A statistical gusty-wind model was implemented in the dust-emission model. The gusty wind model could reasonably reproduce the probability density function of 2-min wind speeds. In the dust-source regions, compared with the hourly wind, dust-emission flux and peak PM₁₀ concentrations generated by the gusty wind increased by 5–40%. The percent increase of dust-emission flux due to gusty wind could reach 200% on the edge of the dust-source area. The increase of peak PM₁₀ concentration caused by gusty wind in the non-dust-source region was higher than that in the dust-source region, with 10–50%. Considering the underestimations of the LS scheme, implementing the gusty-wind model could improve the LS scheme’s performance on PM₁₀ concentration simulation for the severe SDS event on 15 March 2021.

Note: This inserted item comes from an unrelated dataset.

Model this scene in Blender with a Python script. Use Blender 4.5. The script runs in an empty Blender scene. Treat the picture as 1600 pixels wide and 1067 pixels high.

Our study was based on an extreme SDS event, and it was difficult to conclude that a particular scheme was adaptable for modeling and forecasting SDSs in Northern China. For instance, our model did not simulate the SDS event on 27 to 29 March as accurately as it did for the SDS event on 14 to 15 March. More studies for various SDS events are needed to improve the model performance. The gusty-wind model only considers the variation of wind speed. Therefore, further works are expected in developing the gusty-wind model to consider the effects of the coherent structure of gusty wind.